Daily Market Comment – Wall Street conquers new highs, yen struggles

· Tech generals lead stock markets to new all-time highs

· Yen suffers as global yields bounce back, dollar quiet

· Overall, bonds and stocks send conflicting signals about FOMC

Tech stocks back in vogue

The party in equity markets continues to rage. The Nasdaq and S&P 500 both hit fresh record highs to kick off the new week, with heavyweight tech names being at the tip of the spear. The price action suggests investors are not particularly worried about the Fed pulling the rug from under the market this week, betting that any taper discussion is a problem for later in the summer.

The Fed is widely expected to steer clear from a discussion about an exit plan from asset purchases, even though many anticipate the new 'dot plot' of rate projections to signal a rate increase in 2023. Of course, that wouldn't be any huge shock for market participants, who have already priced in more than one rate hike during 2023.

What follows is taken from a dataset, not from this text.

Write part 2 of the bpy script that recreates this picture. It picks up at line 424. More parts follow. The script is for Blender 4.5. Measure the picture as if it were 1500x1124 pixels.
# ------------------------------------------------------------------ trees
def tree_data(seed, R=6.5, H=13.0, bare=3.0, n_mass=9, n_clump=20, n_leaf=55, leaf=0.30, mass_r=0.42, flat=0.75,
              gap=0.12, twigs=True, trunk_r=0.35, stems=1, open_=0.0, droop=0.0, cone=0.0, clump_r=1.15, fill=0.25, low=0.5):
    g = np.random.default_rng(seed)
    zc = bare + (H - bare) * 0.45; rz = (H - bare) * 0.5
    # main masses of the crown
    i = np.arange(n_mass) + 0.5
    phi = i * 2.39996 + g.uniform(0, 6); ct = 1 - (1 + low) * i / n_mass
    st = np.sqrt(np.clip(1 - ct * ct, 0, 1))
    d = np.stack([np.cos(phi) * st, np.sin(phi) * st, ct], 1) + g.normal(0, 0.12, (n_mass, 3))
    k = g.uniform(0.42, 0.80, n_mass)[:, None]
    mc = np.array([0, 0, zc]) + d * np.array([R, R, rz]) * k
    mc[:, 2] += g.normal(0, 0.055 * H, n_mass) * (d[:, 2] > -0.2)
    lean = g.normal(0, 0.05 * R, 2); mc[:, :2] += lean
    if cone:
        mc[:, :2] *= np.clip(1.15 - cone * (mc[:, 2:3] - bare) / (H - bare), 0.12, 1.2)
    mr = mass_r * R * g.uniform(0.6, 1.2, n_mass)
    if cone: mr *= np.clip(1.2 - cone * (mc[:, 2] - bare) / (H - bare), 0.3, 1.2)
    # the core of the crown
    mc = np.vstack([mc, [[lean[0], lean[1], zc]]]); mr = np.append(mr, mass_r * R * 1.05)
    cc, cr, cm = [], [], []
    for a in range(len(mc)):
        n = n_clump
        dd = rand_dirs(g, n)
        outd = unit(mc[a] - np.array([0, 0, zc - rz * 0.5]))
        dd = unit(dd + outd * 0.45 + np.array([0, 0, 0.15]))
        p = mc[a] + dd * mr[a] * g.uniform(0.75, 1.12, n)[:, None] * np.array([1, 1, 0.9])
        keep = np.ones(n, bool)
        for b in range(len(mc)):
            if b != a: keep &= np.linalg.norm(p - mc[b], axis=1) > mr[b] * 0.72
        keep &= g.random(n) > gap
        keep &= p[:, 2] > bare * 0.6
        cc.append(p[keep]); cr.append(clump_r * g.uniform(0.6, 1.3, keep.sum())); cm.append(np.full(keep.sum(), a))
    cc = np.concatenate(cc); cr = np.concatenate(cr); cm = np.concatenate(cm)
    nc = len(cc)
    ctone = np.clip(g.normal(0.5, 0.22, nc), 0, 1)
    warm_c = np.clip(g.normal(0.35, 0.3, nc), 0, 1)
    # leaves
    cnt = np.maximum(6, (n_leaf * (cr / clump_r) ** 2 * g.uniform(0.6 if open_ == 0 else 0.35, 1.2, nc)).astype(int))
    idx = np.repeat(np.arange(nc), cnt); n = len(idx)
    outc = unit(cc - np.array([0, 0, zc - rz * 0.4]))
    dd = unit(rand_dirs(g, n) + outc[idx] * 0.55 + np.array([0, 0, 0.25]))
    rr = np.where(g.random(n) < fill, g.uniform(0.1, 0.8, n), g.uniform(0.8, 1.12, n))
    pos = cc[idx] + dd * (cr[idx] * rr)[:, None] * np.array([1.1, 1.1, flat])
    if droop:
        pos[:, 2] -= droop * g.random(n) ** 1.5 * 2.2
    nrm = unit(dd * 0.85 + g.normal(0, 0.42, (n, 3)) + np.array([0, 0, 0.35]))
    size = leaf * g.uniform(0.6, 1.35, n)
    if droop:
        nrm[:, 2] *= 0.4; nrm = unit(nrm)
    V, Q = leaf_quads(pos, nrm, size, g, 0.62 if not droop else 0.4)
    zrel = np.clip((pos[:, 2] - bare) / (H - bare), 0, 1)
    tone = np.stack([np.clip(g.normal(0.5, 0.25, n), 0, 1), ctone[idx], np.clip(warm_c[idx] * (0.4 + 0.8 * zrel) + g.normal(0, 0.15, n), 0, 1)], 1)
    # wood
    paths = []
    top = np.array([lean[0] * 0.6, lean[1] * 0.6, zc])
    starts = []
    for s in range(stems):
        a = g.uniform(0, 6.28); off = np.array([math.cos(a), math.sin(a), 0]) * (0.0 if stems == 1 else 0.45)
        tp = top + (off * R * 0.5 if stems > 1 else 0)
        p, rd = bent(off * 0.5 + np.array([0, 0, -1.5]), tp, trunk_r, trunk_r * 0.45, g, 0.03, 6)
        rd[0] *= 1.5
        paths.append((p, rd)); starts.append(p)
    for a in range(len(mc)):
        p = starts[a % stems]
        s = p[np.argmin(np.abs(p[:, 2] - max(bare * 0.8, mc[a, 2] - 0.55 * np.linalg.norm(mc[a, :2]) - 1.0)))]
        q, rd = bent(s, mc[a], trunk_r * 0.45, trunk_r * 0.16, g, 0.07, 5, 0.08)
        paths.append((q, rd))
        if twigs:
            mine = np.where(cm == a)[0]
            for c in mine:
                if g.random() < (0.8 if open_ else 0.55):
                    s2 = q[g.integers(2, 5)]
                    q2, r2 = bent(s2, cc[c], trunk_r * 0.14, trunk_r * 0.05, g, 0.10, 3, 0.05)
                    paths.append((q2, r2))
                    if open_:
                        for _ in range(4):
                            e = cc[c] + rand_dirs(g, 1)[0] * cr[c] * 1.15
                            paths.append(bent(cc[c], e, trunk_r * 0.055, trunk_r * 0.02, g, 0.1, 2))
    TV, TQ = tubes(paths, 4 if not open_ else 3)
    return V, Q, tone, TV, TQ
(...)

That said, the bond market doesn't seem quite as certain. US Treasury yields have bounced back from their recent lows, suggesting that some players are wary of the Fed signalling it is thinking about talking about tapering soon. Gold is in this camp too, with the precious metal struggling for altitude lately.

On balance, equities might be right this time. The mediocre performance of the labor market and the cooling in inflation expectations lately suggest the Fed can take its time with the exit strategy conversation, confident that inflation won't spiral out of control. Policymakers want to avoid market panic at all costs, so they will probably plant the seeds for a taper discussion very gently and slowly, softening the blow.

Dollar lifeless, yen struggles

Over in the FX arena, most pairs are in a stalemate, with currency traders appearing reluctant to take on new positions ahead of what promises to be an eventful FOMC meeting. The dollar has been very quiet as a result.

The only mover has been the yen, which is under heavy pressure thanks to a synchronized rebound in global yields. The Bank of Japan keeps a ceiling on domestic yields through its yield curve control strategy, so when foreign rates rise, Japanese rates cannot really participate in that rally and yield differentials widen against the yen.

Looking ahead, the yen seems highly vulnerable as monetary policy divergence takes hold. Several central banks have started taking baby steps towards raising interest rates in the coming years, but the BoJ will probably be among the last to exit cheap money. Japan is still trapped in deflation, a battle that the country has been fighting for decades now.

The yen lives off interest rate differentials, so in an environment where foreign rates are rising but Japanese ones are stuck on the floor, the currency will likely suffer. The main risk to this view would be some market shock that sparks defensive demand for the yen, but even that might not be a game-changer. The Bank of Japan meets on Friday.

US retail sales coming up

As for today, US retail sales data for May will give us a sense of how consumer spending is holding up. This could be an important piece of the Fed puzzle. The headline number is forecast to decline, which probably comes down to soft car sales, as the core figure that excludes that category is expected to rise a touch.

Finally, Bank of England Governor Andrew Bailey will deliver some remarks at 12:15 GMT.